Steeds minder lokale winkeliers openen een winkel. Het aantal stoppers neemt daarnaast de komende jaren toe door vergrijzing en gebrek aan opvolging. De winkeldiversiteit en aantrekkingskracht van winkelgebieden komt daardoor steeds meer onder druk te staan. In de afgelopen vier jaar daalde het aantal startende lokale winkeliers met 40 procent. Naast een veranderend marktperspectief door langjarige krimp van de winkelmarkt ervaren startende ondernemers veel risico’s. De opstart- en inkoopkosten zijn hoog en er zijn langjarige financiële verplichtingen (zoals huur). Externe financieringsmogelijkheden (door bijvoorbeeld banken) zijn er nauwelijks en personeel is schaars.
Stec Groep verwacht een afname van de winkelleegstand in de komende drie jaar. Panden die vrijkomen door faillissementen, zoals die van Blokker en BCC, worden snel opnieuw ingevuld door discountketens zoals KIK, Wibra en Action, of door online spelers zoals Coolblue. De hoge druk op de woning- en bedrijfsruimtemarkt stimuleert de transformatie van lege winkels naar andere functies. Door de afname van het aantal starters komen er geschikte panden vrij voor transformatie. Deze panden bevinden zich vaak in aanloopstraten van centra, zijn doorgaans kleiner en hebben lagere huurprijzen, wat transformatie haalbaar en kansrijk maakt.

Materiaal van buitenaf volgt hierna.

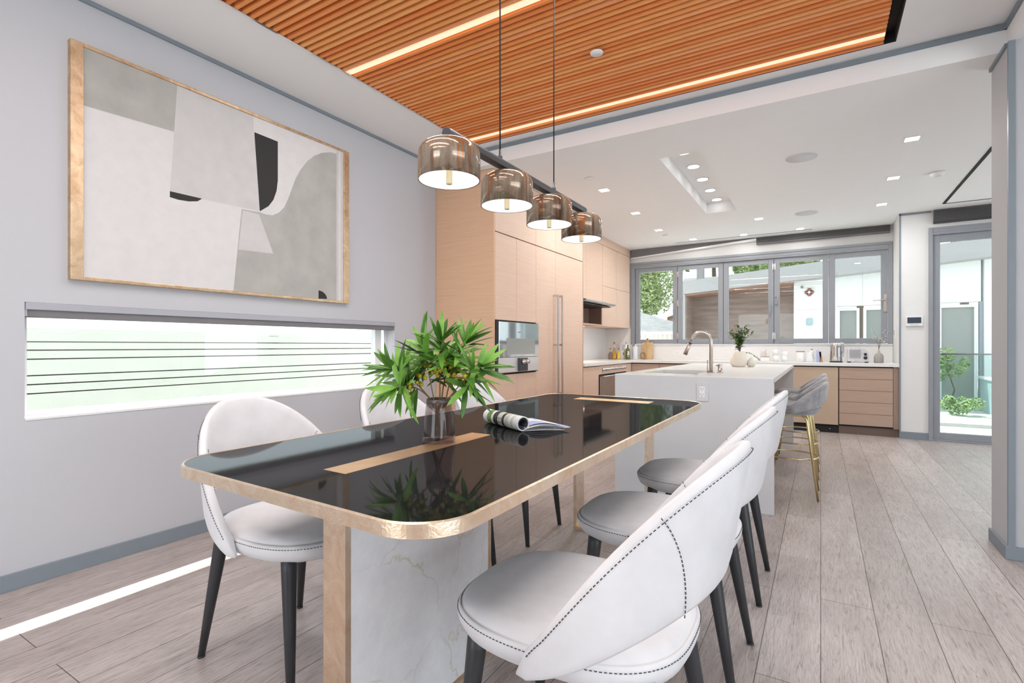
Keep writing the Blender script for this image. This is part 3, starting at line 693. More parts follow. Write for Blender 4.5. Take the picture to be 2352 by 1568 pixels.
def leaf(mb, p, d, up, L, W, curl, idx):
    d = d.normalized(); side = d.cross(up)
    if side.length < 1e-3: side = d.cross(Vector((1, 0, 0)))
    side.normalize(); nrm = side.cross(d).normalized(); n = 7; vs = []
    for i in range(n + 1):
        f = i / n; c = p + d * (L * f) - nrm * (curl * L * f * f)
        hw = W / 2 * (math.sin(PI * min(1, f * .93 + .05)) ** .75) * (1 - .25 * f) if i < n else 0
        vs += [c - side * hw + nrm * hw * .35, c, c + side * hw + nrm * hw * .35]
    fs = []
    for i in range(n):
        a = i * 3; fs += [(a, a + 1, a + 4, a + 3), (a + 1, a + 2, a + 5, a + 4)]
    mb.cur = idx; mb.add(vs, fs, True)
def qb(a, b, c, f): return a * (1 - f) ** 2 + b * (2 * f * (1 - f)) + c * f * f
def branch(tip, ctrl, label, nleaf=17, spread=1.0, seed=0, Lr=(.10, .148), nb=9, start=.42):
    rnd = random.Random(seed); top = Vector((VX, VY, ZT + .14)); foot = Vector((VX, VY, ZV + .02)) + RV * (-.022 if tip[0] > 0 else .02) + DV * rnd.uniform(-.015, .015)
    off = RV * max(-.03, min(.03, tip[0] * .25)) + DV * rnd.uniform(-.02, .02)
    tipP = top + RV * tip[0] + UP * tip[1] + DV * tip[2]; cP = top + off + RV * ctrl[0] + UP * ctrl[1] + DV * ctrl[2]
    t = thing('leafy_branch', (VX, VY, ZV + .02), label, 'branch', 'leafy branches in the smoked vase')
    pts = [foot, (foot + top + off) / 2] + [qb(top + off, cP, tipP, f / 10) for f in range(11)]
    g = MB(); g.tube(pts, [.0024] * 3 + [.0022 - .00012 * k for k in range(10)], 6); g.build('stem', 'stem', t)
    fo = MB(); be = MB(); whorls = (start, start + (1 - start) * .36, start + (1 - start) * .7, 1.0)
    for i in range(nleaf):
        wi = [0, 1, 1, 2, 2, 3, 3, 3][i % 8]; f = min(1, max(.1, whorls[wi] + rnd.uniform(-.09, .02))); p = qb(top + off, cP, tipP, f)
        tg = (qb(top + off, cP, tipP, min(1, f + .03)) - qb(top + off, cP, tipP, f - .03)).normalized()
        a = i * 2.4 + rnd.uniform(-.5, .5); u = tg.orthogonal().normalized(); v = tg.cross(u); rad = u * math.cos(a) + v * math.sin(a)
        th = math.radians(rnd.uniform(8, 60) if wi == 3 else rnd.uniform(45, 105)) * spread
        d = tg * math.cos(th) + rad * math.sin(th) + UP * rnd.uniform(-.10, .10)
        leaf(fo, p, d, UP * .6 + tg * .6 - DV * rnd.uniform(0, .9), rnd.uniform(*Lr) * (.85 if wi == 3 else 1), rnd.uniform(.018, .027), rnd.uniform(-.08, .26), 0 if rnd.random() < .66 else 1)
    fo.build('foliage', ['leaf', 'leafdark'], t)
    cl = qb(top + off, cP, tipP, start + .12)
    for i in range(nb):
        q = cl + Vector((rnd.uniform(-1, 1), rnd.uniform(-1, 1), rnd.uniform(-.9, .6))) * .034; be.ball(q, rnd.uniform(.0055, .0078), 8, 6); be.tube([cl, q], .0008, 4)
    if nb: be.build('berries', 'berry', t)
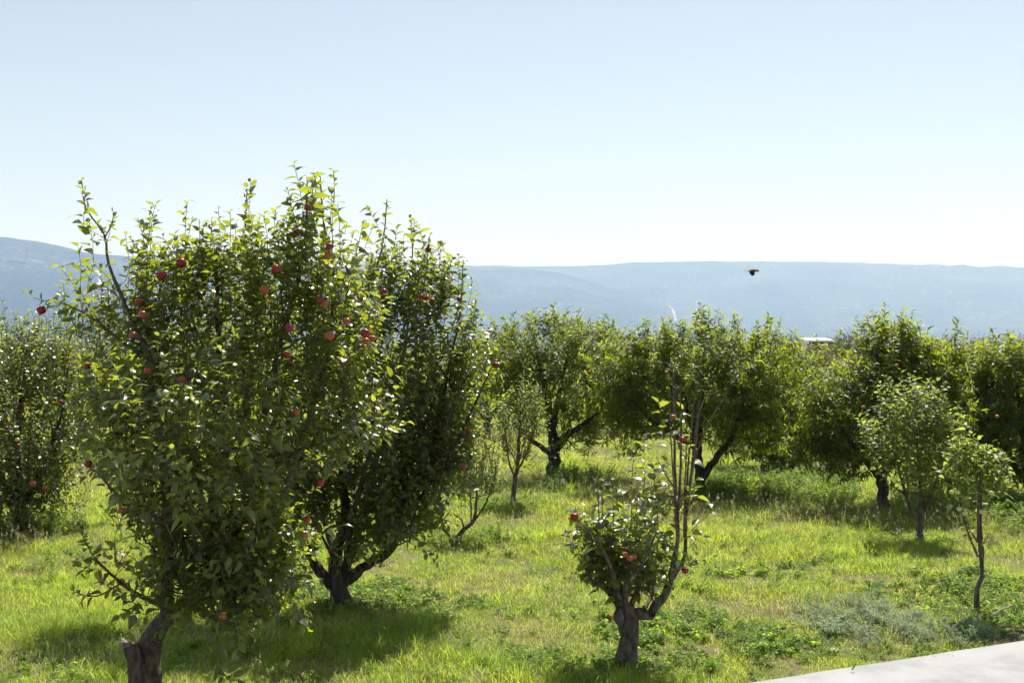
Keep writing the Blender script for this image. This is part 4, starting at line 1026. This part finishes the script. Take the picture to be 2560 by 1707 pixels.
# ------------------------------------------------------------------ pink hut, white car and pavement
def box(b, x0, x1, y0, y1, z0, z1, tint=0.5):
    v = [(x, y, z) for x in (x0, x1) for y in (y0, y1) for z in (z0, z1)]
    b.add(v, [[(0, 1, 3, 2), (4, 6, 7, 5), (0, 4, 5, 1), (2, 3, 7, 6), (0, 2, 6, 4), (1, 5, 7, 3)]], tint)
M['pink'] = plain_mat('pink_plaster', [(0.35, (0.36, 0.20, 0.19)), (0.65, (0.46, 0.28, 0.26))], 1.2, 0.9)
M['grey_pl'] = plain_mat('grey_plaster', [(0.35, (0.28, 0.25, 0.27)), (0.65, (0.36, 0.33, 0.34))], 1.2, 0.9)
M['sheet'] = plain_mat('pale_roof_sheet', [(0.35, (0.62, 0.60, 0.57)), (0.65, (0.78, 0.76, 0.73))], 1.5, 0.45)
M['rust'] = plain_mat('dark_red_fascia', [(0.35, (0.16, 0.05, 0.045)), (0.65, (0.24, 0.08, 0.07))], 3, 0.8)
M['glass'] = plain_mat('dark_glass', [(0.3, (0.02, 0.025, 0.03)), (0.7, (0.03, 0.035, 0.04))], 2, 0.1, spec=0.6)
M['car'] = plain_mat('white_car_paint', [(0.3, (0.70, 0.70, 0.70)), (0.7, (0.76, 0.76, 0.75))], 2, 0.25, spec=0.6)
M['tyre'] = plain_mat('tyre_rubber', [(0.3, (0.02, 0.02, 0.02)), (0.7, (0.03, 0.03, 0.03))], 5, 0.9)
M['steel'] = plain_mat('wheel_metal', [(0.3, (0.35, 0.35, 0.36)), (0.7, (0.45, 0.45, 0.46))], 5, 0.35, metallic=0.8)
hut = bpy.data.objects.new('hut', None); COL.objects.link(hut)
tag(hut, 'small pink hut with a pale corrugated roof beyond the peach row', 'hut')
D = 118.0; hx = D * (2052 - CX) / F; hut.location = (hx, D, 0); hut.scale = (1, 1, 0.95)
b = Buf(); box(b, -1.25, 1.25, 0, 3.4, 0, 2.45); b.build('wall', M['pink'], hut, smooth=False)
b = Buf(); box(b, -0.55, 0.15, -0.03, -0.003, 0.05, 2.0); b.build('door', M['rust'], hut, smooth=False)
b = Buf(); box(b, 0.2, 0.8, -0.03, -0.003, 0.0, 2.2); b.build('pillar', M['pink'], hut, smooth=False)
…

Ondanks de verwachte daling van leegstand, ervaren veel winkelgebieden de komende jaren nog steeds aanzienlijke leegstand. Vooral in middelgrote centra is dit een urgent probleem: zeven van de tien centra hebben een grote transformatieopgave, waarbij de leegstand soms boven de 20 procent uitkomt. Ook in stadsdeelcentra, binnensteden en lokale centra heeft transformatie hoge prioriteit. In deze gebieden is het essentieel om winkels te concentreren en leegstaande winkelruimtes om te vormen naar andere functies, om zo de toekomstbestendigheid en aantrekkelijkheid van deze gebieden te vergroten.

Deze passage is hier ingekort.